軸足の定まらない若者ニコは、現在のベルリンの象徴でもある。戦争や冷戦で荒廃した過去の面影は消えて、ヨーロッパ有数の大都市として復興したベルリン。しかし豊かになり活気に満ちた街にニコは違和感を隠せない。愛を見つけることができない。自分たちがどこに向かっていくのか、未来像がまったく見えないからだ。
映画の終盤にひとりの老人が登場する。彼が酒に酔いながら語るのはナチス時代のユダヤ人迫害の記憶。ただし被害者としてではない。事態を静観した市民という加害者の立場からだ。

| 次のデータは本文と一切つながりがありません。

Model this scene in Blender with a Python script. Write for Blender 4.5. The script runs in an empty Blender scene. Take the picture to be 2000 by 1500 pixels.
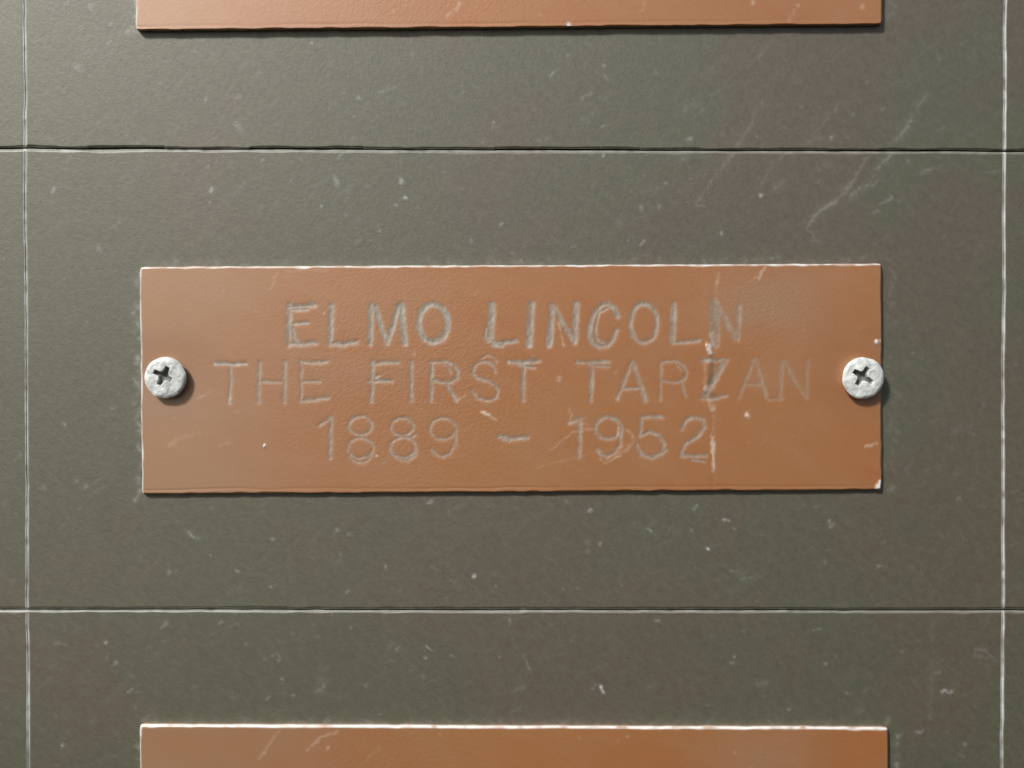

説教臭い作品ではまったくないし、昔話を聞いたニコが突然成長するわけでもない。が、ニコは自分よりも大きなものを落っことした老人と出会ったことで、ようやく地に足をつけようと思う。そのとき、ついにニコはコーヒーにありつける。イタズラ好きの神様は、きっとニコを見守っていたのだろう。
Blu-ray発売中 ¥4,104
発売:NBCユニバーサル・エンターテイメント
人間に恋をした天使の視点でベルリンに暮らす人々の日常を綴った詩的なファンタジー。ヴィム・ヴェンダースがカンヌ映画祭監督賞を受賞。ピーター・フォークやニック・ケイブらカメオ出演も豪華。
2012年ドイツ映画(2014年3月日本公開)
DVD未発売
生きる実感を持てずフラフラと暮らしている若者が、カフカ的な不条理トラブルに見舞われる24時間を描いたコメディ。ドイツの新鋭監督ヤン・オーレ・ゲルスターのデビュー作で、観光では見えないベルリンの今を覗くことができる。